━━━━━ Records supplied

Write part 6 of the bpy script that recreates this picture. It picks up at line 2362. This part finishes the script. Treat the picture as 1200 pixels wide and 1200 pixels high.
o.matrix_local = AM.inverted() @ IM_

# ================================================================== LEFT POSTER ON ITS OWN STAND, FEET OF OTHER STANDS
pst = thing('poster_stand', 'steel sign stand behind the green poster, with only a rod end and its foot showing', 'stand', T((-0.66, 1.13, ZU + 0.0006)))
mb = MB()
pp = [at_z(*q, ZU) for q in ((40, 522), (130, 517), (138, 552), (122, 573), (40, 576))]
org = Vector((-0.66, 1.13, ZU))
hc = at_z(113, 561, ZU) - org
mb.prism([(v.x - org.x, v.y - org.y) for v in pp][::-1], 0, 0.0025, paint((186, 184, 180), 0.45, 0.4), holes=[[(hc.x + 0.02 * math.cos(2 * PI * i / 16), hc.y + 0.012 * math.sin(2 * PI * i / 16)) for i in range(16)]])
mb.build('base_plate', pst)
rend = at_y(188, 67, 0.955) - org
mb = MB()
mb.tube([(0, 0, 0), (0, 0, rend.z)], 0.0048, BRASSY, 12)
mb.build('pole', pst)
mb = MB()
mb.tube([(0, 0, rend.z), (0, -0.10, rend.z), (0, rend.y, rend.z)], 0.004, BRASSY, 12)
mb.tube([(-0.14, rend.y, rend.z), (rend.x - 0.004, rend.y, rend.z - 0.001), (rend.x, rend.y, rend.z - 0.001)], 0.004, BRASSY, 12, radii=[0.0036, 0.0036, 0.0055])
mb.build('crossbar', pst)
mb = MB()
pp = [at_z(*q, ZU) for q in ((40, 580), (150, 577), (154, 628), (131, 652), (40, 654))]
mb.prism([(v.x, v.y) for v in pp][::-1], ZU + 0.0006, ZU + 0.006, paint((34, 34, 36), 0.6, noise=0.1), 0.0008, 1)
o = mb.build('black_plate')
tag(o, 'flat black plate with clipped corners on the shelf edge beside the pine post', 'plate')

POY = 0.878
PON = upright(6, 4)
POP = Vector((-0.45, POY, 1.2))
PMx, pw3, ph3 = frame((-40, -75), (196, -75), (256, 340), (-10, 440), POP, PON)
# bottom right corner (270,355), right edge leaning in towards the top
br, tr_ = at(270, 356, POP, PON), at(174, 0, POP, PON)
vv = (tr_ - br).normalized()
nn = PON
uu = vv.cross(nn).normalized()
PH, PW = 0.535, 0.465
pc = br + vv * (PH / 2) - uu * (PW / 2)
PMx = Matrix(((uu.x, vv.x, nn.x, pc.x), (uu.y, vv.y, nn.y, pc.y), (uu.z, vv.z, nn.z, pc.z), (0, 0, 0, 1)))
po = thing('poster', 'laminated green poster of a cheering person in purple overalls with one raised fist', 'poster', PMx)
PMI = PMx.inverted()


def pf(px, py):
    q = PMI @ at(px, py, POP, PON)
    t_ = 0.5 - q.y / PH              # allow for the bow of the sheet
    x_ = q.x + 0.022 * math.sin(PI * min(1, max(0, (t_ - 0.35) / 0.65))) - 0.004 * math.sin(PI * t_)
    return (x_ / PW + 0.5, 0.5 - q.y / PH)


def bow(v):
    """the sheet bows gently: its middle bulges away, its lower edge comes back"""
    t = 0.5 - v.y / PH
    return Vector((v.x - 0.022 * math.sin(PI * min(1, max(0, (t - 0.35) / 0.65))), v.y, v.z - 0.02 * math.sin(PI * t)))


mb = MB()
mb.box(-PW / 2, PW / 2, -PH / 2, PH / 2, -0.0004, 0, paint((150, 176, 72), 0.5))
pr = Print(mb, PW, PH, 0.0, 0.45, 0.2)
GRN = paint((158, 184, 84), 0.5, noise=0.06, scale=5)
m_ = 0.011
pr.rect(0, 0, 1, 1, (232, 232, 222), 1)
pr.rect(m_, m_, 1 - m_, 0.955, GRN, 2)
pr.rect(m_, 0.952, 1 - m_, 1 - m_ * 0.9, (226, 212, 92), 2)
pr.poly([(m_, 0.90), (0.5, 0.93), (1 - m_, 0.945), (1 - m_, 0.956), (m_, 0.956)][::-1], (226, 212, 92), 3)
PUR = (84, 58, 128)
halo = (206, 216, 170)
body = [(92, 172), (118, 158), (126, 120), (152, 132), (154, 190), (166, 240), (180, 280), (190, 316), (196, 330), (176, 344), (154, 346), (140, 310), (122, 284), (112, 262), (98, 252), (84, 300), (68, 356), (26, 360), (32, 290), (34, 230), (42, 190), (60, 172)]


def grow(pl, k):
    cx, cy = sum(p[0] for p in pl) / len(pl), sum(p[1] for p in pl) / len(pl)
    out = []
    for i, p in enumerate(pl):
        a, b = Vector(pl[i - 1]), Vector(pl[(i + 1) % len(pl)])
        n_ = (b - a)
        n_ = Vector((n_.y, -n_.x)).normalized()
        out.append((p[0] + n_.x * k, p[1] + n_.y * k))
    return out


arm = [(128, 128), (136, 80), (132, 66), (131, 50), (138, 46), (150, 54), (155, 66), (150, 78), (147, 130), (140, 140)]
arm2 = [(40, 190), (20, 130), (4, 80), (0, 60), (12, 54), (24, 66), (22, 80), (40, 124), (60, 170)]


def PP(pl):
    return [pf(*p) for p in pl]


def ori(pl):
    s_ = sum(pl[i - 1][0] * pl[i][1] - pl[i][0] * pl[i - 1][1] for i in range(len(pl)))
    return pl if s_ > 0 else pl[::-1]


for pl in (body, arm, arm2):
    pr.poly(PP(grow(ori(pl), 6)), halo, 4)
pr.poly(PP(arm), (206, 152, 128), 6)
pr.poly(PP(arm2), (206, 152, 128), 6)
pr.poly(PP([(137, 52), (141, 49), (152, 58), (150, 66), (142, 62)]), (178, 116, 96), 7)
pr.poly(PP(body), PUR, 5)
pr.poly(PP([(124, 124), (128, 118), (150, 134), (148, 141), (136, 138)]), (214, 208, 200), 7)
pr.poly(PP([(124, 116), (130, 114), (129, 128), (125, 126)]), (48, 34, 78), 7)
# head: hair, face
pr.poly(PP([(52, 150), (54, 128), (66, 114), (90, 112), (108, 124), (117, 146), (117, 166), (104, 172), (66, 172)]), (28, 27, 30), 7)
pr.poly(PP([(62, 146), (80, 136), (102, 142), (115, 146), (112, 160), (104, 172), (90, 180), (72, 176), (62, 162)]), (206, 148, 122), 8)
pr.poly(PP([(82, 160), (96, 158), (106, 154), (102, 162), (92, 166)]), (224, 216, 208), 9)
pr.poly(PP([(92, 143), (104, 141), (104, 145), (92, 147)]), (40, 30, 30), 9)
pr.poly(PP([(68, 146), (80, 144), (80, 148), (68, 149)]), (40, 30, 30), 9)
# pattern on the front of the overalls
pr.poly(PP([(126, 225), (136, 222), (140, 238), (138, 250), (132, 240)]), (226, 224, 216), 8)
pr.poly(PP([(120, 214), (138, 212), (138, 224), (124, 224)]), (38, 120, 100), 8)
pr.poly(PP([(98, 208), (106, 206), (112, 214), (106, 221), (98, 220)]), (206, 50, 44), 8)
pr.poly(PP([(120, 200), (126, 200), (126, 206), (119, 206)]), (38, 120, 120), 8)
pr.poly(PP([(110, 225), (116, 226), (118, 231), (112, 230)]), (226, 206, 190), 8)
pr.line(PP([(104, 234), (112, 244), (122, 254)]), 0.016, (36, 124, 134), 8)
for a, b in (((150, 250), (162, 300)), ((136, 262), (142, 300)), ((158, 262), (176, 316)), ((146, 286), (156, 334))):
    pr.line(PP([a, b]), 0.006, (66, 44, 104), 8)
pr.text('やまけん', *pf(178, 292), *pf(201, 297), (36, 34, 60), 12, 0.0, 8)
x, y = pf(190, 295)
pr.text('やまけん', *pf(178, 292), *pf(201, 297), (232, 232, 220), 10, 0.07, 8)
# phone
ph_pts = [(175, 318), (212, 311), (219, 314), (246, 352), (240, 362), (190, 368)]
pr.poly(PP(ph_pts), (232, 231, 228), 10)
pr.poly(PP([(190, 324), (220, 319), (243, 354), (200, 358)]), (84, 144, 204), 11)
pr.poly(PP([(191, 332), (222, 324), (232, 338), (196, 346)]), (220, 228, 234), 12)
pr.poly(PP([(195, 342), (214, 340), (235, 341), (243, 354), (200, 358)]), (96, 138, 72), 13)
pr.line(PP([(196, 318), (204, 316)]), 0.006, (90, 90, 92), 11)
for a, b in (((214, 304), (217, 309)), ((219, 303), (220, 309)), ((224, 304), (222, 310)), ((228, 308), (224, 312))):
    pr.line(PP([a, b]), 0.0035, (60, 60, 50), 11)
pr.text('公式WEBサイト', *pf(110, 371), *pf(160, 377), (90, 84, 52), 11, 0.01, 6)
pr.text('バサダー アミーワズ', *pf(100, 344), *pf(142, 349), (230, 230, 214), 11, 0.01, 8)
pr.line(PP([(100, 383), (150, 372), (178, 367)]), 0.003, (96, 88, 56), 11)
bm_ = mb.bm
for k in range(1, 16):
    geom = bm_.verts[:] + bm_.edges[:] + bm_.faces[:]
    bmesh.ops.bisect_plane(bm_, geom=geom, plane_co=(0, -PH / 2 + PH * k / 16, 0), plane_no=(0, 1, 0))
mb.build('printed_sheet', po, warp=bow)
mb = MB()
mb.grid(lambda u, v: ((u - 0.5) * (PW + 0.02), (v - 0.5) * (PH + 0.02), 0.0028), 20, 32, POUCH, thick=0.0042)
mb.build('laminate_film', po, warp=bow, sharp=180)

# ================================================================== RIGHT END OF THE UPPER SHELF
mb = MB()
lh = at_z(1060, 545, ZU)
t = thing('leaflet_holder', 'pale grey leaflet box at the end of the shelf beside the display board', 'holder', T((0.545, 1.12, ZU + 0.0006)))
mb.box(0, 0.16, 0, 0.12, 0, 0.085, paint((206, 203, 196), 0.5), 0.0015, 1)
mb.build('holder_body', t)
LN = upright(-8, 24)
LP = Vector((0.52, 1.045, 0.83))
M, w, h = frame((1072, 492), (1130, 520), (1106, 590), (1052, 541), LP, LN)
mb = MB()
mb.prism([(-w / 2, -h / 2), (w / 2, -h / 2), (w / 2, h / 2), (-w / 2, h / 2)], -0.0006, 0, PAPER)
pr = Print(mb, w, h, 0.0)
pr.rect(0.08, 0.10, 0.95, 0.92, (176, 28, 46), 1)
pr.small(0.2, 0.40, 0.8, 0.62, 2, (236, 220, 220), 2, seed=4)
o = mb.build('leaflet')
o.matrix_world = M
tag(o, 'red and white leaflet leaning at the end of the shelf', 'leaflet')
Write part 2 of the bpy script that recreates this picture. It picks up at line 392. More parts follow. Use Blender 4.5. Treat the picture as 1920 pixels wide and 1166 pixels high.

━━━━━━━━━━

Print the lines above, unchanged, from the start of the records to the line with "o.matrix_local = AM.inverted() @ IM_", including that final line.

» Answer
Write part 6 of the bpy script that recreates this picture. It picks up at line 2362. This part finishes the script. Treat the picture as 1200 pixels wide and 1200 pixels high.
o.matrix_local = AM.inverted() @ IM_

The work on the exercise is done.